**Aim of the exercise:** Quote the whole listing word for word. Do not include the pictures.

START Recorded information

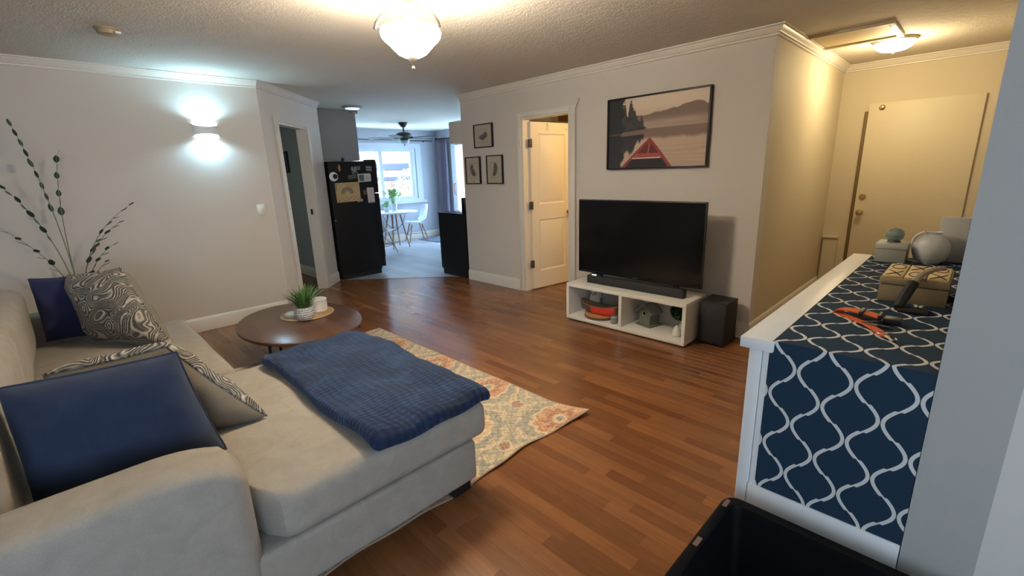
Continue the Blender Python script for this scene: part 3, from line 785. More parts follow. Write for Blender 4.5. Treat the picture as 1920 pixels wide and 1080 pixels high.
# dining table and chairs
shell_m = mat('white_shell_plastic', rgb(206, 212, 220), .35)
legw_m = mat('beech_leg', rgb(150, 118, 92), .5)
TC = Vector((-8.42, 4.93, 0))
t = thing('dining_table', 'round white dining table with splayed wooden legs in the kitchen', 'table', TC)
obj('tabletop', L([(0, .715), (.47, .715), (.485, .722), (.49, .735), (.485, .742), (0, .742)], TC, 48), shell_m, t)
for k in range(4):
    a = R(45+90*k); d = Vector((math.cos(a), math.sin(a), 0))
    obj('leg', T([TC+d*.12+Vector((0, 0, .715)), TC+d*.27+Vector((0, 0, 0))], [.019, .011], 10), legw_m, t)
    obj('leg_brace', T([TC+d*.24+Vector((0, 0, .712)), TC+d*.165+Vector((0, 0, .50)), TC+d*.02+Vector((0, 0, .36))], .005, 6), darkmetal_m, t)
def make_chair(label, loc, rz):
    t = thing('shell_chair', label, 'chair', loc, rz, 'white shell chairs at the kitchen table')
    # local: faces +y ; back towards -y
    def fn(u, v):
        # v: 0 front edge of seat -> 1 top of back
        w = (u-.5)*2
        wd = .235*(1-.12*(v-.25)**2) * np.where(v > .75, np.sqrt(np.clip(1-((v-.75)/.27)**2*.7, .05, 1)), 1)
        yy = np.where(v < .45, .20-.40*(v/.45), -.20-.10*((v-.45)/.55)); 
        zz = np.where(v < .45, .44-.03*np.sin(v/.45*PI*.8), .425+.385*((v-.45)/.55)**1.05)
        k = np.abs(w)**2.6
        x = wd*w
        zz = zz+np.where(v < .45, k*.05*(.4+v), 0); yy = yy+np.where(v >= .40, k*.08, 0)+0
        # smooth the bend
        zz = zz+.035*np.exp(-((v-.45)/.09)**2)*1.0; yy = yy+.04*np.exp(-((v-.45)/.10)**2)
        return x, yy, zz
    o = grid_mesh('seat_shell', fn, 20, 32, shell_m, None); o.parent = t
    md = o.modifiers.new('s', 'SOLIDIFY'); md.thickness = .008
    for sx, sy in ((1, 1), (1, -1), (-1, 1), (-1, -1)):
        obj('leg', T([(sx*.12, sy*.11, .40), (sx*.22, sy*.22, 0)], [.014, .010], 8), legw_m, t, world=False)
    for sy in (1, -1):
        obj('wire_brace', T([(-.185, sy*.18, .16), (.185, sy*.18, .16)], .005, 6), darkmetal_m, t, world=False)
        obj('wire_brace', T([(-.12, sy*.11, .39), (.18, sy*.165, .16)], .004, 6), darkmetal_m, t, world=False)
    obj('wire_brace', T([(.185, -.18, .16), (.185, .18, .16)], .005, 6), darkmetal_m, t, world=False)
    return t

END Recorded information

**Correct result:**
Continue the Blender Python script for this scene: part 3, from line 785. More parts follow. Write for Blender 4.5. Treat the picture as 1920 pixels wide and 1080 pixels high.
# dining table and chairs
shell_m = mat('white_shell_plastic', rgb(206, 212, 220), .35)
legw_m = mat('beech_leg', rgb(150, 118, 92), .5)
TC = Vector((-8.42, 4.93, 0))
t = thing('dining_table', 'round white dining table with splayed wooden legs in the kitchen', 'table', TC)
obj('tabletop', L([(0, .715), (.47, .715), (.485, .722), (.49, .735), (.485, .742), (0, .742)], TC, 48), shell_m, t)
for k in range(4):
    a = R(45+90*k); d = Vector((math.cos(a), math.sin(a), 0))
    obj('leg', T([TC+d*.12+Vector((0, 0, .715)), TC+d*.27+Vector((0, 0, 0))], [.019, .011], 10), legw_m, t)
    obj('leg_brace', T([TC+d*.24+Vector((0, 0, .712)), TC+d*.165+Vector((0, 0, .50)), TC+d*.02+Vector((0, 0, .36))], .005, 6), darkmetal_m, t)
def make_chair(label, loc, rz):
    t = thing('shell_chair', label, 'chair', loc, rz, 'white shell chairs at the kitchen table')
    # local: faces +y ; back towards -y
    def fn(u, v):
        # v: 0 front edge of seat -> 1 top of back
        w = (u-.5)*2
        wd = .235*(1-.12*(v-.25)**2) * np.where(v > .75, np.sqrt(np.clip(1-((v-.75)/.27)**2*.7, .05, 1)), 1)
        yy = np.where(v < .45, .20-.40*(v/.45), -.20-.10*((v-.45)/.55)); 
        zz = np.where(v < .45, .44-.03*np.sin(v/.45*PI*.8), .425+.385*((v-.45)/.55)**1.05)
        k = np.abs(w)**2.6
        x = wd*w
        zz = zz+np.where(v < .45, k*.05*(.4+v), 0); yy = yy+np.where(v >= .40, k*.08, 0)+0
        # smooth the bend
        zz = zz+.035*np.exp(-((v-.45)/.09)**2)*1.0; yy = yy+.04*np.exp(-((v-.45)/.10)**2)
        return x, yy, zz
    o = grid_mesh('seat_shell', fn, 20, 32, shell_m, None); o.parent = t
    md = o.modifiers.new('s', 'SOLIDIFY'); md.thickness = .008
    for sx, sy in ((1, 1), (1, -1), (-1, 1), (-1, -1)):
        obj('leg', T([(sx*.12, sy*.11, .40), (sx*.22, sy*.22, 0)], [.014, .010], 8), legw_m, t, world=False)
    for sy in (1, -1):
        obj('wire_brace', T([(-.185, sy*.18, .16), (.185, sy*.18, .16)], .005, 6), darkmetal_m, t, world=False)
        obj('wire_brace', T([(-.12, sy*.11, .39), (.18, sy*.165, .16)], .004, 6), darkmetal_m, t, world=False)
    obj('wire_brace', T([(.185, -.18, .16), (.185, .18, .16)], .005, 6), darkmetal_m, t, world=False)
    return t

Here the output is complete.